Hand: Main Hand, Folger Folger Shakespeare Library ptd.bk., (binding)

Name
Main Hand
Manuscript
Folger Folger Shakespeare Library ptd.bk., (binding)
Script
Unspecified
Scribe
Unspecified
Date
Saec. xi2/4
Place
Unknown

Stokes, English Vernacular Script, ca 990–ca 1035, Vol. 2 (PhD Thesis, University of Cambridge, 2006)

This very thin strip shows only a few letters in what was once a larger and probably high-quality manuscript. The hand seems quite regular; the base-line and cue-height are a little uneven, but this may be due to warping in the parchment. A fairly thick pen was used, though with a good deal of shading, and was held at about 60°. The bodies of letters are quite rotund, the proportions square but the strokes quite rounded.
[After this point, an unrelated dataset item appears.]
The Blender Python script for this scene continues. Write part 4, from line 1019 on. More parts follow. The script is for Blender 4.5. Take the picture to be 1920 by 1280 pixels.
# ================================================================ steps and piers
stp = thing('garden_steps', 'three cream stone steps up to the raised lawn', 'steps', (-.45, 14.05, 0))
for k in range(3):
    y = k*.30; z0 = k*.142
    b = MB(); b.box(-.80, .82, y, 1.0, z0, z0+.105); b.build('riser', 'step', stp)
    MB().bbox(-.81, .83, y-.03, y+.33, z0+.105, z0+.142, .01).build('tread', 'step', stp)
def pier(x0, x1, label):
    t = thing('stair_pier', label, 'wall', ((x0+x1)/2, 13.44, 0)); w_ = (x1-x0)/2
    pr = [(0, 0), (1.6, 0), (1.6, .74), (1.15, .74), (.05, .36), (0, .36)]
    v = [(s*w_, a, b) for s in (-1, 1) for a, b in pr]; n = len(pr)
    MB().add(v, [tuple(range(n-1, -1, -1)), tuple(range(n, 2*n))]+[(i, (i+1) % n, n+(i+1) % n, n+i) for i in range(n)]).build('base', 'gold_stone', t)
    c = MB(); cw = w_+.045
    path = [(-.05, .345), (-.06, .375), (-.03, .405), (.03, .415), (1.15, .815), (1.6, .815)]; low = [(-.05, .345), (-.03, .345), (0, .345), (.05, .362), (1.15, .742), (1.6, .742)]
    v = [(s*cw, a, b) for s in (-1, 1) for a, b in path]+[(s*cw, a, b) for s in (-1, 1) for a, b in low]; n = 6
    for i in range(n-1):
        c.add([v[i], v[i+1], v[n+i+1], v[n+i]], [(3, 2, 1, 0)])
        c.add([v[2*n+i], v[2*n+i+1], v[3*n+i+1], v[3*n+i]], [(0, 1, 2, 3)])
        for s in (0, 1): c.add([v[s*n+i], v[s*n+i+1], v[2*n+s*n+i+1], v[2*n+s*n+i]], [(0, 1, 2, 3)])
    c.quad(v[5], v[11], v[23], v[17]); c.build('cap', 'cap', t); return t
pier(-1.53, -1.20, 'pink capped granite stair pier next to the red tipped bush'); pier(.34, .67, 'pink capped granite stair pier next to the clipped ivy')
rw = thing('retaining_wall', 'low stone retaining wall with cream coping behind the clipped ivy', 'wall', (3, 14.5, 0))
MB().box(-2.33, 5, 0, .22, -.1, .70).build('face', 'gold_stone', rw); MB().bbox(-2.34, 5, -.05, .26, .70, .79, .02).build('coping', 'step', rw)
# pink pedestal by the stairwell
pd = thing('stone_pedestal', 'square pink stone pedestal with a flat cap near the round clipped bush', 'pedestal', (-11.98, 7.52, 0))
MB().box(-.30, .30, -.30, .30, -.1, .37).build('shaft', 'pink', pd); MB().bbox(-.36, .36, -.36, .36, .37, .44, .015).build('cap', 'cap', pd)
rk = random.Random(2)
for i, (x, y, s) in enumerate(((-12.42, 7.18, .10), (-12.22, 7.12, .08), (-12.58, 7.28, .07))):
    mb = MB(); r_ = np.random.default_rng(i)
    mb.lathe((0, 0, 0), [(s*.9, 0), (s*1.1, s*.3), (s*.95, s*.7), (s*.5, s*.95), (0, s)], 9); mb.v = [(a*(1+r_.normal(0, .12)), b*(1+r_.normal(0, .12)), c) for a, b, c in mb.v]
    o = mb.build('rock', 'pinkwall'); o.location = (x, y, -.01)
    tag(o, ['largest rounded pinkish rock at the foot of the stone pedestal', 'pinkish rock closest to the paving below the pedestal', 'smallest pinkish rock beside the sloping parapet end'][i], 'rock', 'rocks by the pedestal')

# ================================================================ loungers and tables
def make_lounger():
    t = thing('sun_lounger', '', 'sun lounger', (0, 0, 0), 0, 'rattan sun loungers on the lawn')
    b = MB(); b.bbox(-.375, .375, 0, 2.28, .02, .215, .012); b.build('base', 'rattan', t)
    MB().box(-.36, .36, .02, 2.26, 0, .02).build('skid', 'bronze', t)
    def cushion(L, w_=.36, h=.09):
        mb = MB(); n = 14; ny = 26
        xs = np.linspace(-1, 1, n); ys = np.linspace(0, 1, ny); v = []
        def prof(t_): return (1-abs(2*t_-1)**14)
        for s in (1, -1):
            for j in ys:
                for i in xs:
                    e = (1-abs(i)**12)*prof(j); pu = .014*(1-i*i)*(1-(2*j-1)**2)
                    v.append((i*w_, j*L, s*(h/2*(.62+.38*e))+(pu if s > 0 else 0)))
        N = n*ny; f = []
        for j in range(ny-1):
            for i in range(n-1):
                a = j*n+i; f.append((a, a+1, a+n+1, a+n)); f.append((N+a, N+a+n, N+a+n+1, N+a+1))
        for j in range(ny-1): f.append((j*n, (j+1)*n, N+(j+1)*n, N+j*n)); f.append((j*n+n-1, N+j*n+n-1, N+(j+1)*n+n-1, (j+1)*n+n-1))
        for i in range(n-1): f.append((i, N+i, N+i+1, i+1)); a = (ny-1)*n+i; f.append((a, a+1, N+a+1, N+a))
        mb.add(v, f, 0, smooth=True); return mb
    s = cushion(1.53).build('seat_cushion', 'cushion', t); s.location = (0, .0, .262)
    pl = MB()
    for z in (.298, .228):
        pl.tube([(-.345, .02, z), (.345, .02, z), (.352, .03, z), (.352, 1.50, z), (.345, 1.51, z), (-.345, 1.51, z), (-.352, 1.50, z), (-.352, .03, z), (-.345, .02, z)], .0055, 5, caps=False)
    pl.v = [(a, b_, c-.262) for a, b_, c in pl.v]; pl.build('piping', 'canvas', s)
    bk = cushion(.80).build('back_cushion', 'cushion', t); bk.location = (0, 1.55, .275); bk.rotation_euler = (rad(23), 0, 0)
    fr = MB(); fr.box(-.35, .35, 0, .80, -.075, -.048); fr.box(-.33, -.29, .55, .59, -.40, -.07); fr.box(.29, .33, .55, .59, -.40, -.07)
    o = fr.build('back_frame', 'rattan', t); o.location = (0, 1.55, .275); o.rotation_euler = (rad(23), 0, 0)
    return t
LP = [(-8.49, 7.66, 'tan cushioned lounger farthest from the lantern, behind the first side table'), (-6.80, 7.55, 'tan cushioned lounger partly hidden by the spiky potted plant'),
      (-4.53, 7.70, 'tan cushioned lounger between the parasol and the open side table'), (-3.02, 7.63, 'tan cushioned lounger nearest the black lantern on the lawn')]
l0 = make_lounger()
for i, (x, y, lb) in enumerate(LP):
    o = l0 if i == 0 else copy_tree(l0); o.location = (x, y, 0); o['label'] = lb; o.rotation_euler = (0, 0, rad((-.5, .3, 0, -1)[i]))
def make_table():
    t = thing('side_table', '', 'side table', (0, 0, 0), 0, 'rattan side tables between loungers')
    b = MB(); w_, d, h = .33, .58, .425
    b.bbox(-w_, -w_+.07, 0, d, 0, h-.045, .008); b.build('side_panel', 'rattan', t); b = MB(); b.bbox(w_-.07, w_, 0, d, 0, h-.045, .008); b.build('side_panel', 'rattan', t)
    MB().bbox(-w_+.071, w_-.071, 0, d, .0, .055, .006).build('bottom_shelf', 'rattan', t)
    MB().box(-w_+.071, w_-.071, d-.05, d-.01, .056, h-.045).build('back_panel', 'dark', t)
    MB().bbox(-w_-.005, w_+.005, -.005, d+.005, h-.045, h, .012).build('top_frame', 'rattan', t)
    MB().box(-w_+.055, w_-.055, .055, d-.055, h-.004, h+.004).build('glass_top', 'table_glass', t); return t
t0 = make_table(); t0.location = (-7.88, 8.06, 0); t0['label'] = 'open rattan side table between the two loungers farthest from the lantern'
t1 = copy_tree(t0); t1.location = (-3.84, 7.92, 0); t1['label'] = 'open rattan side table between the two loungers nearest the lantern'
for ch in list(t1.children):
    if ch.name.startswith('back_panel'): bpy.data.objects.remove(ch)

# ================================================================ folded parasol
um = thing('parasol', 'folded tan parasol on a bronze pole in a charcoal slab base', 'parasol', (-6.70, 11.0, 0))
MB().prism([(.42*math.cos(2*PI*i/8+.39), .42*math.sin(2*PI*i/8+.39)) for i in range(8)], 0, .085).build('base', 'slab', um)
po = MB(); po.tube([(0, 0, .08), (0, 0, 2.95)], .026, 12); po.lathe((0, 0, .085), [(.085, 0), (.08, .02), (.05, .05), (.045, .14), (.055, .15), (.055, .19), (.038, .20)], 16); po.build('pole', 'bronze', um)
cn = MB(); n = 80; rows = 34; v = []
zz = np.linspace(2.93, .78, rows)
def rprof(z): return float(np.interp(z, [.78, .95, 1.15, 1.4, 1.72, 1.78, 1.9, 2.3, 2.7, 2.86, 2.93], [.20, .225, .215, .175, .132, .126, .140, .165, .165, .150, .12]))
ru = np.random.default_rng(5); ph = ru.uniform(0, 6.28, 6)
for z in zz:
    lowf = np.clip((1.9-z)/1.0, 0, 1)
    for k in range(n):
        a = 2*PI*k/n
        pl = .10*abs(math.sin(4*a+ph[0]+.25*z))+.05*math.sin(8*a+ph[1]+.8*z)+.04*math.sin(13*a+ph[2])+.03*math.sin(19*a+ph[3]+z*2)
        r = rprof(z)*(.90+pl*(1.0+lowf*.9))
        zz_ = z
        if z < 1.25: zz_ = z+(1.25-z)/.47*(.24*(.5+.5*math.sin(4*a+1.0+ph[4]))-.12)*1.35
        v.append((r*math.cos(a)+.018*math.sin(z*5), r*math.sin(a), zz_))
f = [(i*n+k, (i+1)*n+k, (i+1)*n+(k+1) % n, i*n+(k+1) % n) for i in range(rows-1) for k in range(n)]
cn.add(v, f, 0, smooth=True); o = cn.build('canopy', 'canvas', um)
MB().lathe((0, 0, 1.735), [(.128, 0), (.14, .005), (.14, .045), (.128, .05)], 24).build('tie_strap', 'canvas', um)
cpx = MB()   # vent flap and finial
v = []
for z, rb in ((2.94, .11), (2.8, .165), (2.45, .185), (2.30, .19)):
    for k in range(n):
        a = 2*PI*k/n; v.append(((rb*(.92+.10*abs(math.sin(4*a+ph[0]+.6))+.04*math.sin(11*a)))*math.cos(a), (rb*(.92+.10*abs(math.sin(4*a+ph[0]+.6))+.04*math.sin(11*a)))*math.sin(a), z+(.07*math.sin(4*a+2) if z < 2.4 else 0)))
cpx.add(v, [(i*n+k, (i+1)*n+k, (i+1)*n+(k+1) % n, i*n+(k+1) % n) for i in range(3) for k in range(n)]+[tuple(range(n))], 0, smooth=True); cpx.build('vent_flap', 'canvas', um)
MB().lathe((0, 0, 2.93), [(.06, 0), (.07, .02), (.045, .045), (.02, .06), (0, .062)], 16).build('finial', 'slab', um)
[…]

Ascenders are quite short, certainly shorter than minims, and have wedges which can be well-formed, or can be slightly split. Descenders are short and essentially straight but turn slightly left at the tip. Minims have regular wedges and horizontal feet. Flat-topped a was used throughout, the left side curving in slightly. The back of d is fairly long, and is close to the horizontal but does rise slightly above cue-height. Horned e was used, the back vertical, the tongue thick but not especially long, and the hook always shorter than the tongue, turning back in to the left before meeting it; the lower curve is long and often reaches back up, close to or touching the tongue. The shoulders of h, m, and n are all quite rounded, and the strokes somewhat bulging. Only low s is found. The back of ð is long, more or less straight, and angled at about 40°; the through-stroke is long, thin, fairly low, and hooked down on the right. The letter is only found once and is at the start of a line, so it was probably used initially, at least at the start of a syllable if not a word. The only occurrence of þ is in the abbreviation for þæt. The rotund forms, in combination with the square proportions, flat-topped a, and the form of e, all suggest a date in the second quarter of the eleventh century, and an origin perhaps in the Canterbury orbit.